Future research would benefit from nationally representative samples, longitudinal designs, and qualitative or mixed-method approaches capable of examining how retirement expectations, perceptions of intergenerational equity, and institutional trust evolve over time and are shaped across different socioeconomic contexts.
5. Conclusions
The findings of this study indicate that Millennials and Generation Z in Portugal conceptualise retirement and the life course under conditions marked by increasing longevity, institutional uncertainty, and the growing individualisation of risk. The sociodemographic differences between cohorts—housing, income, and employment status—reflect distinct life-course stages and should be read as contextual variables rather than autonomous generational attitudes.
Generation Z shows a more pronounced preference for flexible and non-linear life models; Millennials show greater engagement with financial-preparation strategies, in a context where the parental retirement model is perceived as an increasingly inadequate reference. Both patterns are consistent with the biographical deinstitutionalisation documented in
Section 4.1 and reflect the operation of bounded agency across different material positions: orientations towards the future are shaped, but not determined, by the structural conditions of each cohort. Economic and political instability was the most salient concern across both cohorts, with no generational differentiation, consistent with the interpretation that low institutional trust reflects structural conditions rather than cohort-specific attitudes. Loss of professional purpose was the only concern to differ significantly between cohorts, with Generation Z reporting greater concern, in line with their greater temporal distance from retirement. This pattern limits the effectiveness of policy responses directed exclusively at young adults.
Whether Generation Z’s preference for flexible models represents a consolidated generational shift or a life-course position that will later converge with that of Millennials remains an open question.
Two implications follow. In research, there is value in developing more robust instruments to measure institutional trust and the anticipation of ageing, and in extending the analysis to comparative European contexts. In social policy, the findings confirm the need to adapt social protection systems to non-linear trajectories—encompassing interruptions, mobility, professional reorientation, and project-based work—whose current rigidity penalises those who do not follow the normative model and weakens the intergenerational contract. Distrust was uniform across socioeconomic groups and cohorts, and financial preparation followed material resources rather than attitudes; interventions aimed at financial literacy or individual attitudes are therefore unlikely to address the structural roots of the problem, which lie in the institutional design of social protection itself.
Whether and how social protection should be adapted to non-linear careers is a matter of policy choice rather than a fixed constraint.
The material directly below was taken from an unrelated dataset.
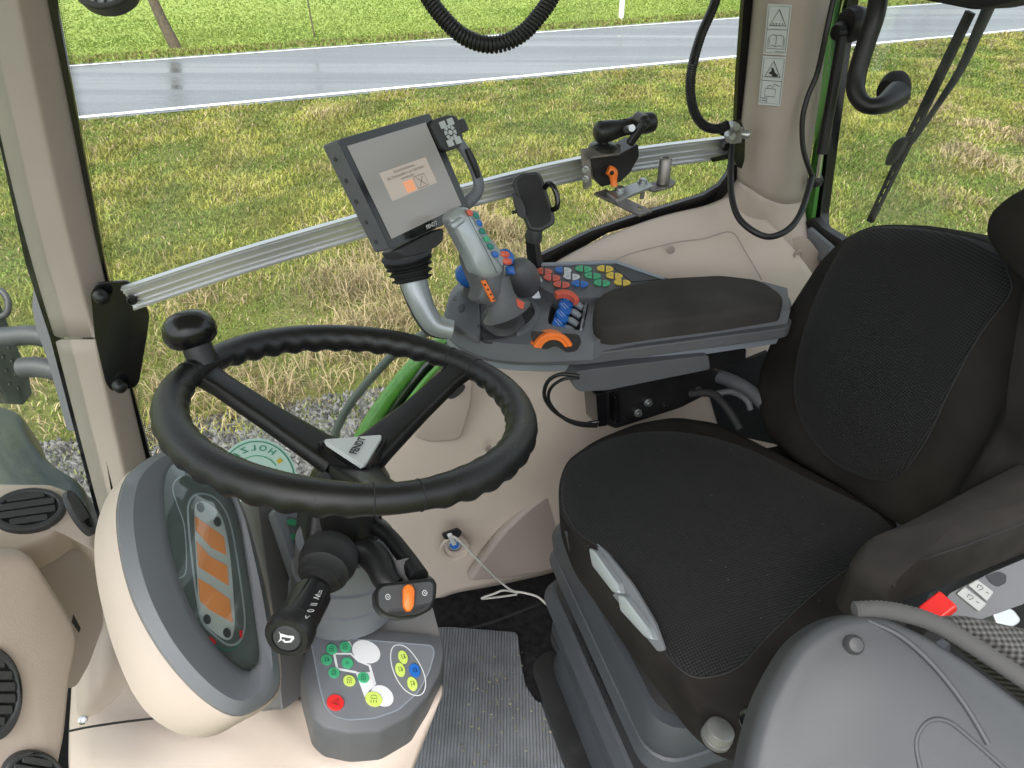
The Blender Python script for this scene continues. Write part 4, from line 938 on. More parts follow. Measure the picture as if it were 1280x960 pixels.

Such adaptation entails genuine trade-offs: extending entitlements to discontinuous trajectories implies greater redistribution or higher contributions, to be weighed against fiscal sustainability under demographic pressure—a tension particularly acute in the Mediterranean welfare regime, where the family remains the primary buffer [
3,
23]. The present study does not adjudicate this question; descriptive of how these cohorts perceive their prospects, it establishes only that the rigidity registered by those perceptions is institutional, and therefore amenable to reform rather than inevitable. More broadly, these findings suggest that rethinking retirement also requires rethinking how ageing is socially organised across the life course.